His refusal to stop fasting is typical of the anorexic's obsessive insistence. The Hunger Artist is deeply disappointed at the forced break of his fast at the end of forty days: "Why did one want to rob him of the fame, to go on fasting, not only to become the greatest Hunger Artist of all times, which he probably already was, but also to surpass himself up to incomprehensibility, since he felt no limits to his capacity to fast."

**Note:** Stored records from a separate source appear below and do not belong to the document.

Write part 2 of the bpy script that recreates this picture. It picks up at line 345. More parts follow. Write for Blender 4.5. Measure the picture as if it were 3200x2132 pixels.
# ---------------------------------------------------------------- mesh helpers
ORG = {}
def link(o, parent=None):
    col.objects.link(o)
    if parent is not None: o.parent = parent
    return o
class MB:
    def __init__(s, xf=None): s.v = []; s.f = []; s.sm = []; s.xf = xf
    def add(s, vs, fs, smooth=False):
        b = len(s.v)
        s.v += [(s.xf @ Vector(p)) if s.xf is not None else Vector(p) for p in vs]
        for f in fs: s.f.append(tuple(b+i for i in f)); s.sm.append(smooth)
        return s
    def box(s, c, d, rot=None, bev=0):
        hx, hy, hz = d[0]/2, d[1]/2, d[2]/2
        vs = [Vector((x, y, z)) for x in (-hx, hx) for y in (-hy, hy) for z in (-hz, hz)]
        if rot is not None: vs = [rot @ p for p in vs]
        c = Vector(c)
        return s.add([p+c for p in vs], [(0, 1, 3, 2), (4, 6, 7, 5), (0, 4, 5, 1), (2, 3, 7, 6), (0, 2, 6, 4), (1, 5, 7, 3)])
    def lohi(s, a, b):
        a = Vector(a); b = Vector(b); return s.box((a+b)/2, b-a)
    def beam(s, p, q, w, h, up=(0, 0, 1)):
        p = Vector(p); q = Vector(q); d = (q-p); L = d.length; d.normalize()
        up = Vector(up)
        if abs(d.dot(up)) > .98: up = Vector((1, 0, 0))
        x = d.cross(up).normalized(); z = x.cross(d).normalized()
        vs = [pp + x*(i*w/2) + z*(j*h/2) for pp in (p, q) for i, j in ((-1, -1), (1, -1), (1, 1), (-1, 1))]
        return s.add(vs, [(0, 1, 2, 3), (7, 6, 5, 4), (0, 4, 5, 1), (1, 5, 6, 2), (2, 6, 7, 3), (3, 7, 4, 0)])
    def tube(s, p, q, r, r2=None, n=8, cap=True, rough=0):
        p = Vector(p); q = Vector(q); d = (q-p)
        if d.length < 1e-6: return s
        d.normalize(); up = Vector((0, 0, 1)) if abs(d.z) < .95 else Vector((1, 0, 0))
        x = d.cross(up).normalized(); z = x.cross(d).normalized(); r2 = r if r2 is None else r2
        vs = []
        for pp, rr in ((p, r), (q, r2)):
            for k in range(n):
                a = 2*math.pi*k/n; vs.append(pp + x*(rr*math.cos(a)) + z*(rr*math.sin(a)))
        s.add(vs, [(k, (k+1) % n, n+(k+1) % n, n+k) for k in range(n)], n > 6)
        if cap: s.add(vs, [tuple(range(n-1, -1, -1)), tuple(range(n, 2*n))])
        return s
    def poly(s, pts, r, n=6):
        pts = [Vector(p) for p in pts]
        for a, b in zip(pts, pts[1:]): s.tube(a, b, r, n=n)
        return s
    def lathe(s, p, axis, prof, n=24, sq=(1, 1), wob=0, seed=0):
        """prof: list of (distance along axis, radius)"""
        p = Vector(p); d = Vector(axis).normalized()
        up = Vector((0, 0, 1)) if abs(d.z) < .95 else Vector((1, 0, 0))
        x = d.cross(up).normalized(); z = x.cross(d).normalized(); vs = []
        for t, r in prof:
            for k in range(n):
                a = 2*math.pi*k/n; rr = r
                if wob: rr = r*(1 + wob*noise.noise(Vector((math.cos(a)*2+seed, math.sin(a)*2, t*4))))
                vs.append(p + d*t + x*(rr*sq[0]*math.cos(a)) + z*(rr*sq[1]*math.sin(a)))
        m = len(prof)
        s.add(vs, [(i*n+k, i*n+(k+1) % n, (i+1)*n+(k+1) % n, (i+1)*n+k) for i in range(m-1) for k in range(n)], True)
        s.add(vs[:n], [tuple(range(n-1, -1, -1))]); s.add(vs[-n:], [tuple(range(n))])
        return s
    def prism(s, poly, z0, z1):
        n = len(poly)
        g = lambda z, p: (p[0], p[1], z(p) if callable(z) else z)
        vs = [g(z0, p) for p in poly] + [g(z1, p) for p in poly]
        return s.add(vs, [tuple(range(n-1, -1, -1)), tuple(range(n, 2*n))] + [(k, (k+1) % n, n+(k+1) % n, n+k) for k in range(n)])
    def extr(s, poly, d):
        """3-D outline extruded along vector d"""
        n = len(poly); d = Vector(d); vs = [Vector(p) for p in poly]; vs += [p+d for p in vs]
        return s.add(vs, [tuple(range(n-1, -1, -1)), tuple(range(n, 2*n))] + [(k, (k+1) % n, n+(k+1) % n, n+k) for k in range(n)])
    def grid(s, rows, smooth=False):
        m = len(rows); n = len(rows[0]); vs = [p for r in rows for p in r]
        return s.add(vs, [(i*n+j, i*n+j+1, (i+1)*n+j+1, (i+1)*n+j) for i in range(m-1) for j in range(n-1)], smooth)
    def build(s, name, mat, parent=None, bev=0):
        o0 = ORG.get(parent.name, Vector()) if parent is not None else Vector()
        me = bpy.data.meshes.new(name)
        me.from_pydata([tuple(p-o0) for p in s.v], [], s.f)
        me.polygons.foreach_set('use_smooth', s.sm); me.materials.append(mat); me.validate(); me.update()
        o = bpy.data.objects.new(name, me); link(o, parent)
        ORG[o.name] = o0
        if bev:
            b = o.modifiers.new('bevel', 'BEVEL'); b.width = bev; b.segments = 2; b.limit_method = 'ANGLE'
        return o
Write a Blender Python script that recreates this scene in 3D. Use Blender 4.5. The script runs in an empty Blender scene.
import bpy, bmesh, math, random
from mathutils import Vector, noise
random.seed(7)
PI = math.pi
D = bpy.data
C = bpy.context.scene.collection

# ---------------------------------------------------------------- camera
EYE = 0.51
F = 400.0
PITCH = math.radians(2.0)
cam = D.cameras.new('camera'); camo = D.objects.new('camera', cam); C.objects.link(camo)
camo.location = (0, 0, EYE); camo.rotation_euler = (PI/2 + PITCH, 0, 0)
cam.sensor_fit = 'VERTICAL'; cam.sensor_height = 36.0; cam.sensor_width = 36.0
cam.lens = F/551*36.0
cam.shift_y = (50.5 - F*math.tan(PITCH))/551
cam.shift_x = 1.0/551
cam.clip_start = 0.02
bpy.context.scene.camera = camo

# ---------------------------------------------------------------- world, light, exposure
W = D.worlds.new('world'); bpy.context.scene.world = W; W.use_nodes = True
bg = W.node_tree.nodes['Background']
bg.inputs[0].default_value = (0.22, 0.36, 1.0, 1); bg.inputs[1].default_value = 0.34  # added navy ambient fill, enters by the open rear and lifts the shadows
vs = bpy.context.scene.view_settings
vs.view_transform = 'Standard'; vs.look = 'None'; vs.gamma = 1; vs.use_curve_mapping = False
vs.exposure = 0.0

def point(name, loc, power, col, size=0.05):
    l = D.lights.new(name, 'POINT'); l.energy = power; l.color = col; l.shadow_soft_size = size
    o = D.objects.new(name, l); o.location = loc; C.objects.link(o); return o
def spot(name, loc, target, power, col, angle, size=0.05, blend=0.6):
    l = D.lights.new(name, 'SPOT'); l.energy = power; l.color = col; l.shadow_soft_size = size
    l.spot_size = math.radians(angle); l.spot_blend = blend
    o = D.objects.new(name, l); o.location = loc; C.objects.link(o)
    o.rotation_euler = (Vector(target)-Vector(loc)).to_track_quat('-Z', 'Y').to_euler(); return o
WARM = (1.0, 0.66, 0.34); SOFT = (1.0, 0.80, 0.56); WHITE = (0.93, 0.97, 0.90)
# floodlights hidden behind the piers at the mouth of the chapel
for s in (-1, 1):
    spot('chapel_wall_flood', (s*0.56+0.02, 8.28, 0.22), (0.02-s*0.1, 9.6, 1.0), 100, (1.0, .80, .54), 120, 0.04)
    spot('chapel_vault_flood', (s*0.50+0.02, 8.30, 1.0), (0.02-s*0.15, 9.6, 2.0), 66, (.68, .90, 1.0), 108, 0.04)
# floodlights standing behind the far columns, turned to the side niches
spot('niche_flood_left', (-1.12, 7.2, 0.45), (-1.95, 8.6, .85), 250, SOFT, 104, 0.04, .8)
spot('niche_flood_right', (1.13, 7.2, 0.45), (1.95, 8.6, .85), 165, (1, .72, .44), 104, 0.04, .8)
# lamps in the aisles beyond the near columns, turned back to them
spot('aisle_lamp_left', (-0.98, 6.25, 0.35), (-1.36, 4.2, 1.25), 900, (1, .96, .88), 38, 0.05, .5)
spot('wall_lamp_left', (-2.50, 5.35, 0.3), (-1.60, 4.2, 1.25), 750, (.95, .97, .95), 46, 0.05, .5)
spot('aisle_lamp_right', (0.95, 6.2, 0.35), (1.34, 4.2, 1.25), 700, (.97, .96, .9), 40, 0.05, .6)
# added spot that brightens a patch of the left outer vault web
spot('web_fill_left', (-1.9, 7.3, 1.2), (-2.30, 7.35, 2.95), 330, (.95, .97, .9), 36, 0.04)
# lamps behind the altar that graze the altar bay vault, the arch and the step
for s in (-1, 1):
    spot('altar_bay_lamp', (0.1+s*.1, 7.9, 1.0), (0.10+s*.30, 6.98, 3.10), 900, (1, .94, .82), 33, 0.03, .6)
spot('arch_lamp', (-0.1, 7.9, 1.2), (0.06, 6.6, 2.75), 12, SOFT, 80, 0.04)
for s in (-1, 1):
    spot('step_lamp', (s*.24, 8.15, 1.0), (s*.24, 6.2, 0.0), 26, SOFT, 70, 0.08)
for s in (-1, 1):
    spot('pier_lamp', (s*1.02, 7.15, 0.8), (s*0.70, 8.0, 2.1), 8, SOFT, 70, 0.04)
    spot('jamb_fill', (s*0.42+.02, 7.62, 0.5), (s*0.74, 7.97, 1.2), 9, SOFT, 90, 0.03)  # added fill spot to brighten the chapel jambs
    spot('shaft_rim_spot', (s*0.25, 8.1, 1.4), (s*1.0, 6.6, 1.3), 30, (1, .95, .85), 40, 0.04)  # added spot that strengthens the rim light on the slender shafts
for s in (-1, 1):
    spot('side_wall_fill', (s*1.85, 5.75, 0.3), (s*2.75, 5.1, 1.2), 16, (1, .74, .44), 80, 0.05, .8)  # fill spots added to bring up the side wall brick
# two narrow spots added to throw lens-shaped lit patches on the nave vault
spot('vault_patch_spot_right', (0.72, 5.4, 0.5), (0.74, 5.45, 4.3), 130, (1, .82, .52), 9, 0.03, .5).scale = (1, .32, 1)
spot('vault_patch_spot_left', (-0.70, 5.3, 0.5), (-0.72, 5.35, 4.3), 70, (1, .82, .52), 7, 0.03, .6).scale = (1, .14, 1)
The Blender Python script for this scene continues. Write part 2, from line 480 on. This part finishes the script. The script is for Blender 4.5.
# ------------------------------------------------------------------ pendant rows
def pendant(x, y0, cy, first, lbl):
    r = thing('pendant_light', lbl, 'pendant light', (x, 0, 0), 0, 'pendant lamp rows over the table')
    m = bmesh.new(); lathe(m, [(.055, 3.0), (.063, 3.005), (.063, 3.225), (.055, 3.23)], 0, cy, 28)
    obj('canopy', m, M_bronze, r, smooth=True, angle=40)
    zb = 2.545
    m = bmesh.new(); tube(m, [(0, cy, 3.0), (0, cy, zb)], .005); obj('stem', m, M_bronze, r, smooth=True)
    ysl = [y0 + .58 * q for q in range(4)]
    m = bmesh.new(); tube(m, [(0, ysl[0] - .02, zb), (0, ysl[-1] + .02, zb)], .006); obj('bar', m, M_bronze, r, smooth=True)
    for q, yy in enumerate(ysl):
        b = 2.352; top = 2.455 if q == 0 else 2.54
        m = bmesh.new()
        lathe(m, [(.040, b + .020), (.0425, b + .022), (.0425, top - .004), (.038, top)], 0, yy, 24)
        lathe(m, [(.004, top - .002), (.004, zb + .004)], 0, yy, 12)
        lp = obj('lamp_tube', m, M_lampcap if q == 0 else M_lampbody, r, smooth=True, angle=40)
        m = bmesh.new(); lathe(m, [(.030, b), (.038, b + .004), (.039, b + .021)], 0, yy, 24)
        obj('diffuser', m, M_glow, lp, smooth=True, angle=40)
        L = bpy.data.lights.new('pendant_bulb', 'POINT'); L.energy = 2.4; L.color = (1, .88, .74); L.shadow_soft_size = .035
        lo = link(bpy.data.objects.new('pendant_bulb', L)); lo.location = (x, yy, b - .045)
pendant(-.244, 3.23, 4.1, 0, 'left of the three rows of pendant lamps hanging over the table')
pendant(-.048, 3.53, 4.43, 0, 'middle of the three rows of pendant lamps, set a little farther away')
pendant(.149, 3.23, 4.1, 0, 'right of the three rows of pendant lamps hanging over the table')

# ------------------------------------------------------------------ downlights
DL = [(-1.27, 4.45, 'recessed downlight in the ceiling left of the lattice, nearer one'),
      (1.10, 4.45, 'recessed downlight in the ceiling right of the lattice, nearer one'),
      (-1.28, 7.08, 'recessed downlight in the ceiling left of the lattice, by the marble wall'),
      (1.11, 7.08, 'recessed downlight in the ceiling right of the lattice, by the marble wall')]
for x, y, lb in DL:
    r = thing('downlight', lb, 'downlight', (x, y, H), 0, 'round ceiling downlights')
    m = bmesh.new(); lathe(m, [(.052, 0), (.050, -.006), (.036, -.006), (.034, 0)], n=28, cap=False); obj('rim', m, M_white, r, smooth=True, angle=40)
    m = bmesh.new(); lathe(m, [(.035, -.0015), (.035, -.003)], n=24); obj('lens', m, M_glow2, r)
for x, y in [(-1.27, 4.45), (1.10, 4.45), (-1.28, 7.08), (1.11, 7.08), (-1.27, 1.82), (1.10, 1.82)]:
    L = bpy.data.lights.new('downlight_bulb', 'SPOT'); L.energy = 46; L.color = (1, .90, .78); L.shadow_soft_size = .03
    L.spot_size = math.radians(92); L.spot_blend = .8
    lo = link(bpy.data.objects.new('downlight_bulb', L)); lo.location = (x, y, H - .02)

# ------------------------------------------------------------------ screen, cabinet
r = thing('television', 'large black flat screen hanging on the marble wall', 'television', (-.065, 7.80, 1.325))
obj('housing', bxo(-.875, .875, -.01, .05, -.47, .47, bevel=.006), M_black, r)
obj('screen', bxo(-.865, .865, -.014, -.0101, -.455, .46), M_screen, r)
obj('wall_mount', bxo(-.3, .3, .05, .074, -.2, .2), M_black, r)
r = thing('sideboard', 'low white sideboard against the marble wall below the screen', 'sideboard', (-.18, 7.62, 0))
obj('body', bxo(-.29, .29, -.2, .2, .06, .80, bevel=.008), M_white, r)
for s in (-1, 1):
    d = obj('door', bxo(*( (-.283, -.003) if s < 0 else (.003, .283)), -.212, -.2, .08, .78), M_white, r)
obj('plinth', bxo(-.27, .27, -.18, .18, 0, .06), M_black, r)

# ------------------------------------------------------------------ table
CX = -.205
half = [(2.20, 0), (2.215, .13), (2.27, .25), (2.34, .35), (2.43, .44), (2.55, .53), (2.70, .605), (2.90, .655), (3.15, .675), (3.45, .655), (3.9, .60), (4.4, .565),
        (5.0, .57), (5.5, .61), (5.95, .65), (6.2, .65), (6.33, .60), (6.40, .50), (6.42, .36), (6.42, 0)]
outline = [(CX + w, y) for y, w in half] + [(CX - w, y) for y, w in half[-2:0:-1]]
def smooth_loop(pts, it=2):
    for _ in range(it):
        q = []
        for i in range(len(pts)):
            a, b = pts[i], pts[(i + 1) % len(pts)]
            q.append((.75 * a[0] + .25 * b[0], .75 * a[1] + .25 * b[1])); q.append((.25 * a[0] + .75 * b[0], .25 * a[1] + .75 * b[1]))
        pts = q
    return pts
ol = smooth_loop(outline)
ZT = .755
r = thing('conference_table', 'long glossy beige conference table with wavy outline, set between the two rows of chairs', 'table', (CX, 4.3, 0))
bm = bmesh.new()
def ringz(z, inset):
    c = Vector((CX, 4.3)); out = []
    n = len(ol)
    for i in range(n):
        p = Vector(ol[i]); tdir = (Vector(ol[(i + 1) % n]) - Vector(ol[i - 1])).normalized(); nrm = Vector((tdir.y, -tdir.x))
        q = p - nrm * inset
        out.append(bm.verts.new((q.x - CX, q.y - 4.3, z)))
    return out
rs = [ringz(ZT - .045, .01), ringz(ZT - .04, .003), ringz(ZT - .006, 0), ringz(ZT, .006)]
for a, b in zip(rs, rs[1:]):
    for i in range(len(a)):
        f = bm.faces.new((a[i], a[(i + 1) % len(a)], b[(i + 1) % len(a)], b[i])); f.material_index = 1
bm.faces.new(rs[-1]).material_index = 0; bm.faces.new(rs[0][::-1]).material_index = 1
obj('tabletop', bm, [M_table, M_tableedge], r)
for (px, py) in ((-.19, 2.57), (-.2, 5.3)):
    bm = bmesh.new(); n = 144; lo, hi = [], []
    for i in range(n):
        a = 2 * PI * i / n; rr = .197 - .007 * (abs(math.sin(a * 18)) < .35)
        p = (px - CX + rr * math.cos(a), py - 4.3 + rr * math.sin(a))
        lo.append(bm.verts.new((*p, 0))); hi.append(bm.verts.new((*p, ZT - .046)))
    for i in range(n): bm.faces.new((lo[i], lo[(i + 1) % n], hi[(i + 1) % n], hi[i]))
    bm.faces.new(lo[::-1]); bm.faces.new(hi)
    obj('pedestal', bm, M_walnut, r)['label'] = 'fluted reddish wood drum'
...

The Hunger Artist's marginality is evident both in his being the object of a freak show and in his placement within a cage. The latter, with its suggestion of a subhuman existence, becomes even more pressing as the Hunger Artist's value as an attraction diminishes and he is forced to join a circus, his cage located at the entrance to the stables, where he is finally replaced by a panther. Yet the diminished attention of the public, which never understood him or his intent, is also what allows the Hunger Artist to pursue his goal of unlimited fasting. The Hunger Artist's absolute desire to refuse consumption is characterized best, in Gerhard Neumann's terms, as an "autarchic play of self-consumption": society ceases to matter as a force to resist or from which to draw attention and admiration. Ultimately, the Hunger Artist can be seen not as subhuman and monstrous, and also not as superhuman in his resistance to hunger, but rather simply as extrahuman. His attempt to place himself outside the boundaries of society is also an attempt to surpass even his own boundary—literally, because by starving he reduces his own body so that he actually seems to have disappeared into the straw lining the bottom of his cage. Consequently, and taking into consideration how the Hunger Artist in his uninterrupted fast becomes the sole audience for his art, Neumann concludes that the meaning brought about by such an "absolute sign," independent of any outside referent, is that of the "paradox of identity itself."